What it means
LTV answers a simple question: across the entire relationship, how much profit will this customer generate? It's a forward-looking estimate, not an accounting fact, and it forces you to be honest about three things — what you actually charge, what it costs to deliver, and how long customers stay.
Use gross margin, not revenue. A subscription that grosses AED 1,000/month but costs AED 600 to deliver is worth a lot less than the same subscription delivered at 80% margin. And use a churn rate you can defend with data, not the rate you wish you had.
Worked example
A Gulf B2B SaaS bills AED 500/month per customer at a 70% gross margin. Monthly logo churn sits at 4%.
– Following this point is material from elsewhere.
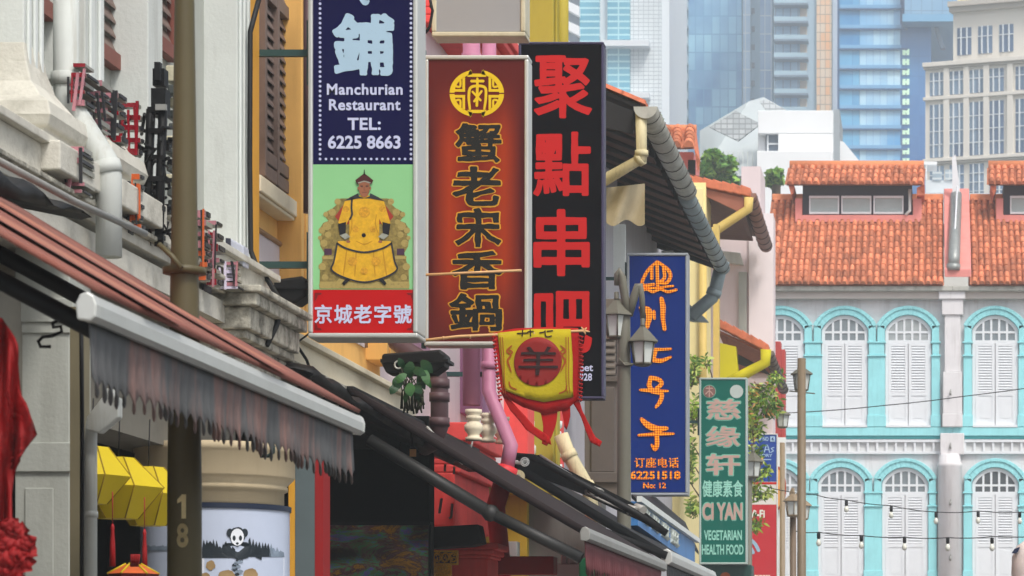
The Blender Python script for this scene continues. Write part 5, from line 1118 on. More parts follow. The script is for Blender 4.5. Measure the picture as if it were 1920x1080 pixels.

LTV = (500 × 0.70) ÷ 0.04 = AED 8,750 per customer.
If their CAC is AED 3,000, LTV:CAC ≈ 2.9 — right at the 3:1 threshold. Either churn has to come down or expansion revenue has to come up.
Why it matters
LTV is the second half of the unit-economics conversation. Without it, CAC is just a cost. With it, you can decide how much to spend per channel, which segments to double down on, and whether retention or acquisition deserves the next dollar.
Common mistakes
- Using revenue instead of gross profit — inflates LTV by 20–60%.
- Using "best month ever" churn instead of a trailing average.
- Calculating one LTV across very different segments (SMB vs enterprise).
- Counting expansion revenue you haven't actually earned yet.